Earlier this year, the University of Calgary charged its own students with trespassing when the students refused to comply with a University demand that they set up their Genocide Awareness Project signs in a circle facing inwards, such that no passersby could see the signs.

“The Crown’s decision is good news for free speech,” stated John Carpay, one of the lawyers representing the students, and Executive Director of the CCF.

“The Canadian Constitution Foundation takes no position on abortion, but we defend free speech for all Canadians, especially on the campus of a taxpayer-funded university,” added Carpay.

Since 2006, the Campus Pro-Life students had set up their provocative signs on campus twice per year, in a circle facing outwards. Large colour photos of aborted fetuses were among the images used to generate discussion and heated debate. The University of Calgary took the initiative to post its own signs nearby, declaring that the display was permitted under the Canadian Charter of Rights and Freedoms Section 2 guarantee of free speech.

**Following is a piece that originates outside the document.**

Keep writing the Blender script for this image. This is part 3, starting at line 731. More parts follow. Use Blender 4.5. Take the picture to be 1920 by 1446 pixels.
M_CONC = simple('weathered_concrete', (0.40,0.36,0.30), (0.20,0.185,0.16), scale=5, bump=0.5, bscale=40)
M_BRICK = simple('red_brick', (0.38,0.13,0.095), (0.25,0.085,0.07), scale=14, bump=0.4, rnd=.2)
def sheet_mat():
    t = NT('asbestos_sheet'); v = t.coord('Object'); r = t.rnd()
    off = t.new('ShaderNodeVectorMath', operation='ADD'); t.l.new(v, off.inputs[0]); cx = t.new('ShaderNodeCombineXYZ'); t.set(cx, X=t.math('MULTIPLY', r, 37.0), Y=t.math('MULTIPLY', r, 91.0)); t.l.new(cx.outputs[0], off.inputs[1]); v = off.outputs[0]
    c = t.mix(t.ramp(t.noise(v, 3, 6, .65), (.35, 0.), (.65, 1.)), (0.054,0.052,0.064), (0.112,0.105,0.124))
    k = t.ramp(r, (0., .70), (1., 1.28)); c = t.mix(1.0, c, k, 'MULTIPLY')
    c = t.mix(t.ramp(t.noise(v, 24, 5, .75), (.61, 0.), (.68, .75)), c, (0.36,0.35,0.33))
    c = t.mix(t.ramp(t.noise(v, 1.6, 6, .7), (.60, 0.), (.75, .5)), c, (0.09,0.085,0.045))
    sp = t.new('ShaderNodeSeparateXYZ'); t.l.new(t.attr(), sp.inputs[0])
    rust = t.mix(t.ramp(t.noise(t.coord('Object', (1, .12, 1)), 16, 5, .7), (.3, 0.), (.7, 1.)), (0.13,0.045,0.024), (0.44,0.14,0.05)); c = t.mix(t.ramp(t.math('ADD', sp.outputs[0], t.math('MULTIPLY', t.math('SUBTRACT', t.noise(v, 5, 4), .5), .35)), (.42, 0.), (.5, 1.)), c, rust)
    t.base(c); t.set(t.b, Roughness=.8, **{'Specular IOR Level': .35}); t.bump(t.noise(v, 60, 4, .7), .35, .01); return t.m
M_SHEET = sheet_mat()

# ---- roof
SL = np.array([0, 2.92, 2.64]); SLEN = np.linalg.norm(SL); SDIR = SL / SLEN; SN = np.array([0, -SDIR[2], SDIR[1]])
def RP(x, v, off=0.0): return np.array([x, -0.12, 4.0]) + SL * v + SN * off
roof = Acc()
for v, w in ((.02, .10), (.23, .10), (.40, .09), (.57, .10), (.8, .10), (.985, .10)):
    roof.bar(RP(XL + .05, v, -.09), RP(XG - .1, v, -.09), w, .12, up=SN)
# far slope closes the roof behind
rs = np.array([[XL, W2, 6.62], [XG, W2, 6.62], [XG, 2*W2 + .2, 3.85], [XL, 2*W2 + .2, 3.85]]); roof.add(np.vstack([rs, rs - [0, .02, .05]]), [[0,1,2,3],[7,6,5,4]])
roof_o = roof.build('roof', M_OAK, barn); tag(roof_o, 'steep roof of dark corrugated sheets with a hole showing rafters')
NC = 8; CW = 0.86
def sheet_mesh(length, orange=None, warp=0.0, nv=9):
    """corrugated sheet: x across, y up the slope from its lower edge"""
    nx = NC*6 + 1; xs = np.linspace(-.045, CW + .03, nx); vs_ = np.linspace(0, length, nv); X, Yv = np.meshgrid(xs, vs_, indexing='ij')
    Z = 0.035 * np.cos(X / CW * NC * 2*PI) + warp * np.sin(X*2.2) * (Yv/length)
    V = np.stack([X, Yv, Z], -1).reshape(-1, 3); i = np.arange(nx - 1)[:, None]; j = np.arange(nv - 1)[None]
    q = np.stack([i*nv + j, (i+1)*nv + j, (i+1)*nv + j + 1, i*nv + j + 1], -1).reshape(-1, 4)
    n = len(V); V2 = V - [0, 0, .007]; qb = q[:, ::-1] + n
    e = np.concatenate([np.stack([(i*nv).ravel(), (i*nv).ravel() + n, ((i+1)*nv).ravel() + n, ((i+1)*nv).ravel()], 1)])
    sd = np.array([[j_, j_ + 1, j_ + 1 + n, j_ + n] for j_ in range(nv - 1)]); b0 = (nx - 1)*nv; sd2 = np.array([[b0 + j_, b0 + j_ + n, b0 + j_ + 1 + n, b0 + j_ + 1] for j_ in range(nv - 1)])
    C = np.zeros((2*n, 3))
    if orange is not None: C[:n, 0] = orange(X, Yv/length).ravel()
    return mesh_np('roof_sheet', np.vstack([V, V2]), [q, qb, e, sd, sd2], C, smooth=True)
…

In 2008, after the Genocide Awareness Project had been displayed on campus without incident on several occasions, the University declared that “security concerns” necessitated censorship, and told the Calgary Police that the display “would trigger violence.”

The University’s lawyers warned the students that a failure to comply with this new demand to turn the signs inwards would result in trespassing charges, not to mention penalties of suspension or even expulsion for “non-academic misconduct.”

The students took the position that they were not in violation of any University rule, policy, bylaw or regulation. The students also argued that the University had no qualms about the display on campus of large colour photos showing the results of torture perpetrated by Chinese Communists on adherents of the Falun Gong religious movement. The students claim that the Falun Gong torture photos were merely one example of a myriad of obscene, offensive, and disturbing expression which the University tolerates on campus.

The University’s own website promises that, as part of its respect for “the rich diversity of our learners,” there will be no discrimination or harassment on the basis of various grounds including race, religion, and political beliefs.